下は潮も緩く反応もまばらで魚も底にベッタリ張り付き典型的なパターン(B)の状態です。
この画面を見て活性のあがるアングラーはいないと思います(笑)
ところがこの場面でもジグを投下した所、ふた流しで小型のカンパチが7匹あがりました。
サイズが2kg足らずだったのでふた流しでやめてしまいましたが
このような寂しい画面でもダブル・トリプルヒットの可能性は十分にあるのです。
最後は余談になりますがヒットした魚があがってくる際の画面は以下のように映ります。
画面左の魚Aは割りと素直にあがっているので魚マークとラインがわかりやすく映っていますが
右側のBでは魚が暴れているのでラインテンションが張りそこから気泡が発生しているので
たくさんのノイズが現れています。
この時はダブルヒットだったので船から少し離れたサイドでファイトしている魚Cも映っています。

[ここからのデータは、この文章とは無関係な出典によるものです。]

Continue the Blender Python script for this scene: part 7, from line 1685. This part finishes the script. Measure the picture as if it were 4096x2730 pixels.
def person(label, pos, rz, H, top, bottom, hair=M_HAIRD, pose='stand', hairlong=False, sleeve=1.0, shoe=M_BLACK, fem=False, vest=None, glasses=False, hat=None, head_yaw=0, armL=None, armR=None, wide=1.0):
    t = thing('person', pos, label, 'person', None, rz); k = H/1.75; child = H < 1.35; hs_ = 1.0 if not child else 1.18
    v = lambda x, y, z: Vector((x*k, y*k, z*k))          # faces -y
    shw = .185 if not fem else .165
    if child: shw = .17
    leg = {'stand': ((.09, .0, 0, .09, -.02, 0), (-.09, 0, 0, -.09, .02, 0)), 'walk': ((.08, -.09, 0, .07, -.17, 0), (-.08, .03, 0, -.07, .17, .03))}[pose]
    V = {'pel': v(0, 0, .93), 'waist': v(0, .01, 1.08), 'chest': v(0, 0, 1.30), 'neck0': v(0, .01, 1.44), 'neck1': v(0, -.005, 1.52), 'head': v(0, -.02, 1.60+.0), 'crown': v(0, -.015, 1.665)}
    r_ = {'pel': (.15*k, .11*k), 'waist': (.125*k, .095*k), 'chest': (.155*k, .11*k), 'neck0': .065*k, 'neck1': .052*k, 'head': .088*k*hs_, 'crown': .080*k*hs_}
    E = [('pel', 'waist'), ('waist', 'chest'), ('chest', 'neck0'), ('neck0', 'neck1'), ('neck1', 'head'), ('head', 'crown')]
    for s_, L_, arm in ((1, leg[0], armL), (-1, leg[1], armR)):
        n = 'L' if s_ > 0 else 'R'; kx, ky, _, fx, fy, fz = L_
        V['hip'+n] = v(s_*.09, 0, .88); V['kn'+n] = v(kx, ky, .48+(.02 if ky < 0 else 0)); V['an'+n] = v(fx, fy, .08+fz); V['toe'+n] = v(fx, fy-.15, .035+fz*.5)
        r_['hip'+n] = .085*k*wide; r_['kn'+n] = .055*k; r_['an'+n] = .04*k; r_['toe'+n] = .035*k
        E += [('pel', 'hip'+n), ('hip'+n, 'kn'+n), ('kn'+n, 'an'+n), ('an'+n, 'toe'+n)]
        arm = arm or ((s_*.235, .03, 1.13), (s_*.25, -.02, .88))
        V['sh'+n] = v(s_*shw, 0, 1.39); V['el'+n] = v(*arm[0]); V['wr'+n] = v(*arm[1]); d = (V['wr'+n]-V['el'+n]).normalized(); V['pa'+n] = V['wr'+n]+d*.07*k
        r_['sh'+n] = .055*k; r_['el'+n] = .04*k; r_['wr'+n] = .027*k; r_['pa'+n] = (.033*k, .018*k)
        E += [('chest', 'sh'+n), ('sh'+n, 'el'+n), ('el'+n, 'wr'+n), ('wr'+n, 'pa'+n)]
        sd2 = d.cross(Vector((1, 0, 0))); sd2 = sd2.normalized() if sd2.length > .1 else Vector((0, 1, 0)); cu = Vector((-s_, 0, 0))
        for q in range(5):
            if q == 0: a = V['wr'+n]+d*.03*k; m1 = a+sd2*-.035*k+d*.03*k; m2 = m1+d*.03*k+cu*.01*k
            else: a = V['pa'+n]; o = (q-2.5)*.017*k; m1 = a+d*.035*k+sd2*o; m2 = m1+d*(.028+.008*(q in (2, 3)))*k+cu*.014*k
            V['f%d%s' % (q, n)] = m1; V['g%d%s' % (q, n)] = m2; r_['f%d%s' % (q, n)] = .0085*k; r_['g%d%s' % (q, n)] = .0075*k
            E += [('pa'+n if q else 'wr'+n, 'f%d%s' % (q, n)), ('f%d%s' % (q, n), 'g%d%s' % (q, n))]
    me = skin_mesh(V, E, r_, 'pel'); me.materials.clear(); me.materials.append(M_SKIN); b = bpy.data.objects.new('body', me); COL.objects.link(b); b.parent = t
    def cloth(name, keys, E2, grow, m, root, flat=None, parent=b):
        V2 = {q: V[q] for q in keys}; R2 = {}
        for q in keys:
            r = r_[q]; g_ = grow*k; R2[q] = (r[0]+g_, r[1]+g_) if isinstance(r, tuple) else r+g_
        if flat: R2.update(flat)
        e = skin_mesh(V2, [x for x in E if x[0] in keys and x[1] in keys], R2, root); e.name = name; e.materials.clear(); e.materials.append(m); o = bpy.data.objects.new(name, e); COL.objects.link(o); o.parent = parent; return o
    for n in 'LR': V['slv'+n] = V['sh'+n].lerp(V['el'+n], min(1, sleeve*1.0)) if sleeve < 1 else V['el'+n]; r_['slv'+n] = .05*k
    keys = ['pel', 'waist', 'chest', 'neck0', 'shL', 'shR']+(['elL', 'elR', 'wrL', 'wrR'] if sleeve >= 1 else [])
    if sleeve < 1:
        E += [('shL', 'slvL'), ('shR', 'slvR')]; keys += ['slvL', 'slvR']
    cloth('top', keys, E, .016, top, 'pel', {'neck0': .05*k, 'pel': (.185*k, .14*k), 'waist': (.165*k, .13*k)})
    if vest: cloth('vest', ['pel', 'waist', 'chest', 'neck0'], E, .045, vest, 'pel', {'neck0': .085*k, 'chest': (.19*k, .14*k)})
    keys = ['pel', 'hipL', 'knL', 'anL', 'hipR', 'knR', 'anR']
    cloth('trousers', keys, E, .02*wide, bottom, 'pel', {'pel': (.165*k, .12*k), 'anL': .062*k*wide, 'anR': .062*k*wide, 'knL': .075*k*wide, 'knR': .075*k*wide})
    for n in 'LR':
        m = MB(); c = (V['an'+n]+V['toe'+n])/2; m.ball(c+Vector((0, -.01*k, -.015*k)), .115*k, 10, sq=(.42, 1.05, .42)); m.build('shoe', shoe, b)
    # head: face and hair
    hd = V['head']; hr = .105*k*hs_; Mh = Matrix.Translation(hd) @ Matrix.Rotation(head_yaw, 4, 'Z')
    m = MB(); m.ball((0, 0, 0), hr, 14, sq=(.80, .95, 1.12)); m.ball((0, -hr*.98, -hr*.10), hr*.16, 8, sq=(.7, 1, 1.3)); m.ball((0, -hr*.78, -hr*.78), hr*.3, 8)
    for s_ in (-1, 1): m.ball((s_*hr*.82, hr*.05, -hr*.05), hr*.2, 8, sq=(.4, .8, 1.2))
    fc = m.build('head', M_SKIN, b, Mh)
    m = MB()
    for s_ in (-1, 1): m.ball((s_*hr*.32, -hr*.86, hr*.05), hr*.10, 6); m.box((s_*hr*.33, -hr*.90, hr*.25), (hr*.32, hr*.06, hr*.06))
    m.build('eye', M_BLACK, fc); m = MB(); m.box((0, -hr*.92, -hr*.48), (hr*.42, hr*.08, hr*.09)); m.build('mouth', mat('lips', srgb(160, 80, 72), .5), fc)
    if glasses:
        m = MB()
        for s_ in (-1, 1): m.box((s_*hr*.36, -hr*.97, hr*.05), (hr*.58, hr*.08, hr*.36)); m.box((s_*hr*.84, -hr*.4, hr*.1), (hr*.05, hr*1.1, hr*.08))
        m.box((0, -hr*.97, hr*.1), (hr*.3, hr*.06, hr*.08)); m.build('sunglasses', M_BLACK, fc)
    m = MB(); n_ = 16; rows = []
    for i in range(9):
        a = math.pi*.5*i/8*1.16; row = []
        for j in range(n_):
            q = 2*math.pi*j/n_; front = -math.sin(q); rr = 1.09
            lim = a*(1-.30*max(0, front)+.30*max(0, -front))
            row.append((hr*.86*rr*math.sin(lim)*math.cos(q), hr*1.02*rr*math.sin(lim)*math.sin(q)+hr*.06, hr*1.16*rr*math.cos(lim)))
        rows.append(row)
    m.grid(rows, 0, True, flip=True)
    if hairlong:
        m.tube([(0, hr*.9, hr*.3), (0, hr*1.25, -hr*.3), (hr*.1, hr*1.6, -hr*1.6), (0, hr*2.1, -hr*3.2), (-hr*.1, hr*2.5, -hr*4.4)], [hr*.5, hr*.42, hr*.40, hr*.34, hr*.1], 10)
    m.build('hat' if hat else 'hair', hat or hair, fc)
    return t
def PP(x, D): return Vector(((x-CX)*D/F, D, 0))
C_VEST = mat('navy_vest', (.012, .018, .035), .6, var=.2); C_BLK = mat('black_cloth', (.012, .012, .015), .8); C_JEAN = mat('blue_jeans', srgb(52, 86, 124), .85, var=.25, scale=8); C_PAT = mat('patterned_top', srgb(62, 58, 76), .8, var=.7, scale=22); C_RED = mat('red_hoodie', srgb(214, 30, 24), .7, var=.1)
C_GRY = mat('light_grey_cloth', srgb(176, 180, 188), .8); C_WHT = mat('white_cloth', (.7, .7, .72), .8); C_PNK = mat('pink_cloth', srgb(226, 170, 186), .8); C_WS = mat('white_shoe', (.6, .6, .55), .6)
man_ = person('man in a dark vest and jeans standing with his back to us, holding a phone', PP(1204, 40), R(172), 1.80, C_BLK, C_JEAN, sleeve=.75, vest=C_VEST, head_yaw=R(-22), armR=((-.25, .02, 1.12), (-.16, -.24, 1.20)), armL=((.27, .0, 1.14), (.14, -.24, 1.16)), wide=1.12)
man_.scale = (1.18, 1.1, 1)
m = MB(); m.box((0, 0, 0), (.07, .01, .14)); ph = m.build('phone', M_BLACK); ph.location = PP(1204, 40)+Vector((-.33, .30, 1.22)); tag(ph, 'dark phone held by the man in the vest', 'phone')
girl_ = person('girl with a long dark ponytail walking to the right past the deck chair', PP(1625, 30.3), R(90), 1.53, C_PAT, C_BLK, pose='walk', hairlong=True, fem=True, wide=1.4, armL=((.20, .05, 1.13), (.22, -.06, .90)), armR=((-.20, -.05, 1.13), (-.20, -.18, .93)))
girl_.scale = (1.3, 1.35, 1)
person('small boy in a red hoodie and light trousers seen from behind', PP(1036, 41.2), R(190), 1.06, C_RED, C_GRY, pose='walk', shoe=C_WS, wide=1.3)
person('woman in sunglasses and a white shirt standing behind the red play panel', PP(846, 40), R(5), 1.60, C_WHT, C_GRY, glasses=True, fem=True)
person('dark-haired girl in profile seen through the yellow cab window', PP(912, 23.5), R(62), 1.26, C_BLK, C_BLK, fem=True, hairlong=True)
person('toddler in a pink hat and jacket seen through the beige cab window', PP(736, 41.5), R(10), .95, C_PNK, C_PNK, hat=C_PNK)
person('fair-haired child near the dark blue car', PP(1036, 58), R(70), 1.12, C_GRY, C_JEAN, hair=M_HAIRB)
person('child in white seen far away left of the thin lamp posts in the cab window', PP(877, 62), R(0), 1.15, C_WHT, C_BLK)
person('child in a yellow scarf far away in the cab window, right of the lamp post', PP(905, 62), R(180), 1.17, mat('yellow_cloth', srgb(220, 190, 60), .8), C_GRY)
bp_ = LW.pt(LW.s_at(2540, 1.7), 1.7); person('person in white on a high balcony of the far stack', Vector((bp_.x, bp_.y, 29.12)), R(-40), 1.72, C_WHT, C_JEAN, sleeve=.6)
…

かなり長文の記事になってしまいましたがジギング・カンパチ編は以上です。
スマホを見ながら釣るというスタイルはまだまだ発展途上なので難しい部分も多々あるとは思いますが
アングラーさんが魚探を理解すると言う事はとても大きな武器になると考えておりますので
このような記事を掲載する事で少しでも良い釣果に繋がれば幸いです。
次回は【根魚と曽根周りの攻略法】あたりを考えています。
注*今回の記事はあくまでも当船での考え方と攻略法です。
各船長さんそれぞれの考え方があり多くの遊漁船にはそれぞれの攻略法がある事をご理解ください。